Below, we’ve got a video game soundtrack cut from the Yeah Yeah Yeahs’ Karen O, a child-sized dose of krautrock cuteness, a beach-friendly pop jam, and a 2010 flashback from one of the hardest-working rappers in the game. But first, the Art Angel herself:

Grimes — “SCREAM ft. Aristophanes”

I’ve done my best to manage my expectations for Grimes’ fourth album in the face of multiple magazine profiles and deafening Internet buzz. But then Claire Boucher started the week with a demented music video “written, directed, edited, colored, and art directed” by Grimes herself and ended it with “SCREAM.” Stepping into the background vocally (for what she calls her “first producer track”), the song showcases a female Taiwanese rapper named Aristophanes who she discovered on Soundcloud — a creative writing teacher by day! And backing the resulting track with Boucher’s actual screams may be the most Grimes thing that’s ever happened. Consequently, “SCREAM” is catnip to to those of us who’ve sorely missed Grimes’ “weirdest pop star on the planet” vibe, and bodes well for next Friday’s long-awaited Art Angels. —Alison Herman, Associate Editor

Karen O — “I Shall Rise”

Karen O just dropped her first new piece of music since last year’s Crush Songs, a commission from Microsoft for its newest installment of the Tomb Raider video game franchise, Rise of the Tomb Raider. The Yeah Yeah Yeahs frontwoman told told Rolling Stone earlier this week that the song is her version of Gloria Gaynor’s “I Will Survive,” and that it was a refreshing change of pace to shift from the autobiographical perspective of Crush Songs. “…I love making music connected to a storyline,” she said. “It was all stuff I loved like having the theme song to [Lara Croft] becoming an icon and the creation myth to the moment she becomes Lara.” And while Croft serves as her muse, it’s hard not to think of Karen O herself when she sings, “They’ll know my name/when they’ve forgotten all about you.” Rise of the Tomb Raider is out November 10.
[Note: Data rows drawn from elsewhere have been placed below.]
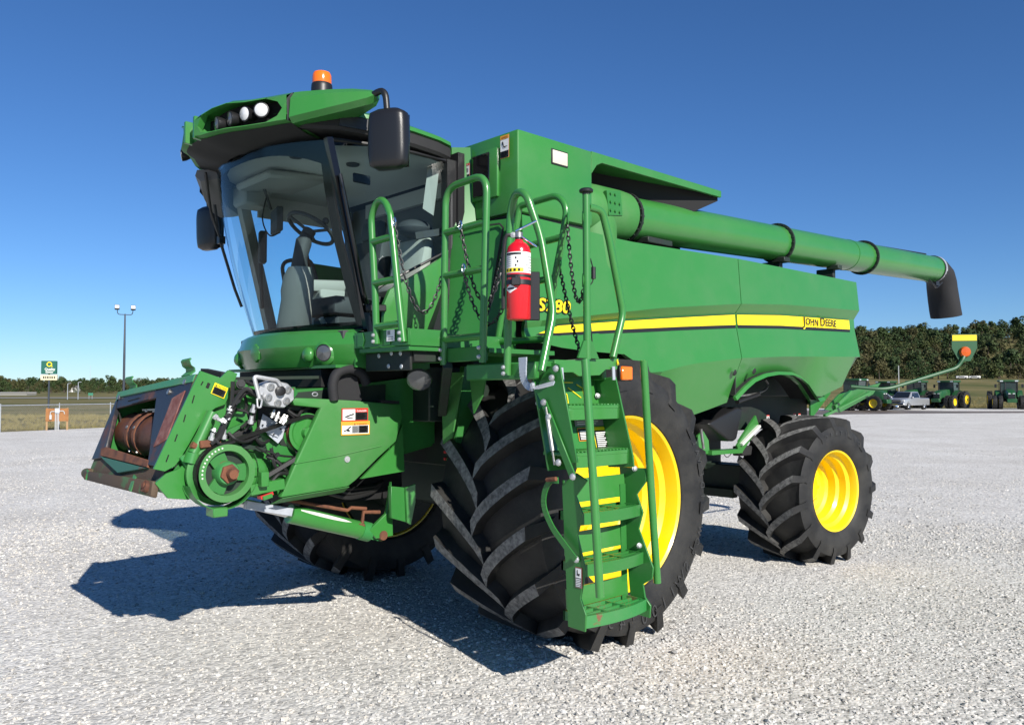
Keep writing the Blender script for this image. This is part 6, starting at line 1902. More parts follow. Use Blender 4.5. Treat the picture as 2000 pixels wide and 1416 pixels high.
# ---------------------------------------------------------------- fire extinguisher strapped to the landing rail
ec = V((1.46, 2.316, 2.381))
ez0, ez1 = V((1.46, 2.32, 2.156)).z, V((1.46, 2.304, 2.585)).z
FE = empty('fire_extinguisher', (ec.x, ec.y, ez0))
tag(FE, 'red fire extinguisher with a white label strapped to the landing handrail', 'extinguisher')
hE = ez1 - ez0; rE = 0.066
MB().lathe([(0, 0.006), (rE - 0.008, 0.0), (rE, 0.008), (rE, hE - 0.055), (rE - 0.006, hE - 0.03), (rE - 0.024, hE - 0.01), (0.026, hE), (0.022, hE + 0.01)], (0, 0, 0), (0, 0, 1), 32).build('cylinder', 'red', FE, sharp=50)
MB().lathe([(0.020, 0), (0.020, 0.02), (0.024, 0.022), (0.024, 0.05), (0.012, 0.055)], (0, 0, hE), (0, 0, 1), 14, mats=[0, 1, 1, 1]).build('valve', ['black', 'steel'], FE)
# towards the camera side, with the grip pointing to the right in view
gd = V((-0.729, 0.685, 0))
MB().bar(V((0, 0, hE + 0.055)) - gd * 0.02, V((0, 0, hE + 0.115)) + gd * 0.10, 0.028, 0.012).build('lever', 'chrome', FE, 0.004)
MB().bar(V((0, 0, hE + 0.045)) - gd * 0.01, V((0, 0, hE - 0.03)) + gd * 0.10, 0.026, 0.012).build('carry_handle', 'chrome', FE, 0.004)
MB().lathe([(0.016, 0), (0.016, 0.014), (0, 0.015)], V((0.0, 0, hE + 0.035)) - gd * 0.03, V((0.685, 0.729, 0)), 14).build('gauge', 'steel', FE)
hs_p = [V((0, 0, hE + 0.03)) - gd * 0.02, V((0.01, 0, hE + 0.03)) - gd * 0.06, V((0.0, 0.0, hE - 0.06)) - gd * 0.082, V((0.0, 0, hE - 0.22)) - gd * 0.084, V((0.0, 0.0, 0.06)) - gd * 0.084]
MB().tube(spline(hs_p, 6), 0.011, 8).build('hose', 'hose', FE)
# label wrapped round the front of the cylinder
aC = math.atan2(0.729, 0.685)
def wrap(r, a0, a1, z0, z1, n=14): return [[(r * math.cos(lerp(a0, a1, k / n)), r * math.sin(lerp(a0, a1, k / n)), z) for k in range(n + 1)] for z in (z0, z1)]
zl0, zl1 = hE * 0.585, hE * 0.85
lb_ = MB()
lb_.grid(wrap(rE + 0.001, aC - 1.45, aC + 1.45, zl0, zl1), 0)
lb_.grid(wrap(rE + 0.002, aC - 1.3, aC + 0.2, zl1 - 0.016, zl1 - 0.005), 1)
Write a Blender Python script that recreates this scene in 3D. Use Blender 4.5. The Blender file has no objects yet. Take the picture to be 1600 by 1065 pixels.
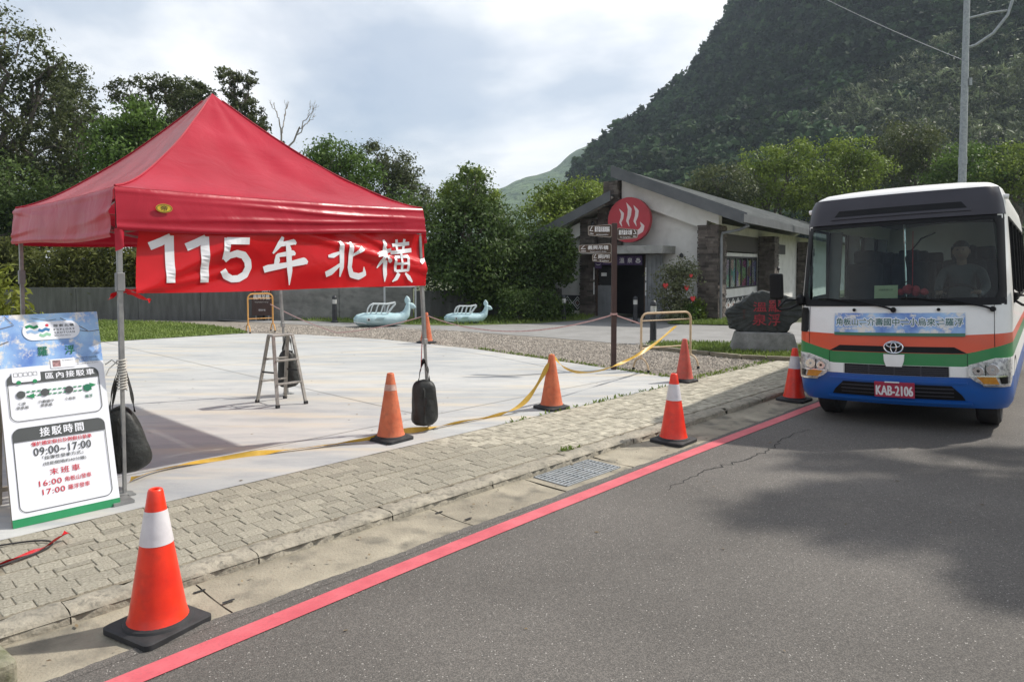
import bpy, bmesh, math, random
import numpy as np
from mathutils import Vector, Matrix, Euler
rad = math.radians
PI = math.pi
SC = bpy.context.scene
COL = SC.collection
random.seed(7)

# ------------------------------------------------------------------ camera
camd = bpy.data.cameras.new('camera')
cam = bpy.data.objects.new('camera', camd)
COL.objects.link(cam)
cam.location = (0, 0, 1.75)
cam.rotation_euler = (rad(90 - 2.4), 0, 0)
camd.sensor_width = 36.0
camd.lens = 36.0 * 1110 / 1600
camd.shift_y = -72.5 / 1600
camd.clip_start = 0.05
camd.clip_end = 6000
SC.camera = cam

# ------------------------------------------------------------------ light
SUN_DIR = Vector((.866, .345, 1.0)).normalized()       # towards the sun
SUN_EL = math.asin(SUN_DIR.z)
SUN_AZ = math.atan2(SUN_DIR.x, SUN_DIR.y)              # clockwise from +Y
W = bpy.data.worlds.new('World')
SC.world = W
W.use_nodes = True
wn, wl = W.node_tree.nodes, W.node_tree.links
for n in list(wn):
    wn.remove(n)
def wnode(t, **k):
    n = wn.new(t)
    for a, b in k.items():
        setattr(n, a, b)
    return n
sky = wnode('ShaderNodeTexSky', sky_type='NISHITA')
sky.sun_disc = False
sky.sun_elevation = SUN_EL
sky.sun_rotation = SUN_AZ
sky.altitude = 300
sky.air_density = 1.0
sky.dust_density = 2.5
sky.ozone_density = 1.5
tc = wnode('ShaderNodeTexCoord')
sep = wnode('ShaderNodeSeparateXYZ')
wl.new(tc.outputs['Generated'], sep.inputs[0])
addz = wnode('ShaderNodeMath', operation='ADD'); addz.inputs[1].default_value = .30
wl.new(sep.outputs[2], addz.inputs[0])
maxz = wnode('ShaderNodeMath', operation='MAXIMUM'); maxz.inputs[1].default_value = .12
wl.new(addz.outputs[0], maxz.inputs[0])
dx = wnode('ShaderNodeMath', operation='DIVIDE'); dy = wnode('ShaderNodeMath', operation='DIVIDE')
wl.new(sep.outputs[0], dx.inputs[0]); wl.new(maxz.outputs[0], dx.inputs[1])
wl.new(sep.outputs[1], dy.inputs[0]); wl.new(maxz.outputs[0], dy.inputs[1])
cmb = wnode('ShaderNodeCombineXYZ')
wl.new(dx.outputs[0], cmb.inputs[0]); wl.new(dy.outputs[0], cmb.inputs[1])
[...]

Lemmchen Grundschule — “Die Roboter (Kraftwerk Cover)”

Some teachers show up simply for the check and summer vacation, but it’s the ones who try that really make a difference. In middle school, my adorably earnest music teacher used the simple three-chord melody from Nirvana’s “Come As You Are” to try to show us how fun reading/writing music could be, and it’s never left me. Whoever got this elementary school class in Mainz, Germany to learn Kraftwerk’s “Die Roboter” (“The Robots” in German), deserves a medal, but something tells me the experience was its own reward. Props to the teacher/mom/dad who made these amazing cardboard robot costumes, too. Do your best not to OD on the cuteness.

Pom Poms — “Betty”

The debut single by new Los Angeles duo Pom Poms slides between sad and syrupy into the sweet spot for a West Coast retro-pop slow jam. Grammy-nominated producer Billy Mohler and singer Marlene Gold name Jean-Luc Godard, Ernie Kovacs, blues, and rock as influences, and Gold’s dense, melodic voice — think a deeper version of Best Coast’s Bethany Cosentino — elicits a sudden urge to look longingly at the water from your nearest beach or boardwalk. Which, unless you’re in California, too, might elicit some intense FOMO. —Michael Epstein, Editorial Apprentice

Curren$y — “Pilot Talk III”

This is technically cheating, since it’s an entire album, and it came out earlier this year, but I DGAF, since tickets for his upcoming tour go on sale today, and I’ve been waiting for the return of my favorite rapper of 2010 since, well… 2010. That magical year saw the most chill wordsmith from New Orleans drop two of the year’s best rap releases, Pilot Talk and Pilot Talk II; both recorded in upstate New York and comprised mostly of production from da gawd Ski Beatz. Ski handles about half the production on this smoothed-out trip through the stoned mind of a lyrical genius. The tour will support his upcoming album Canal Street Confidential, which is scheduled for a December 4 release. Welcome back, par.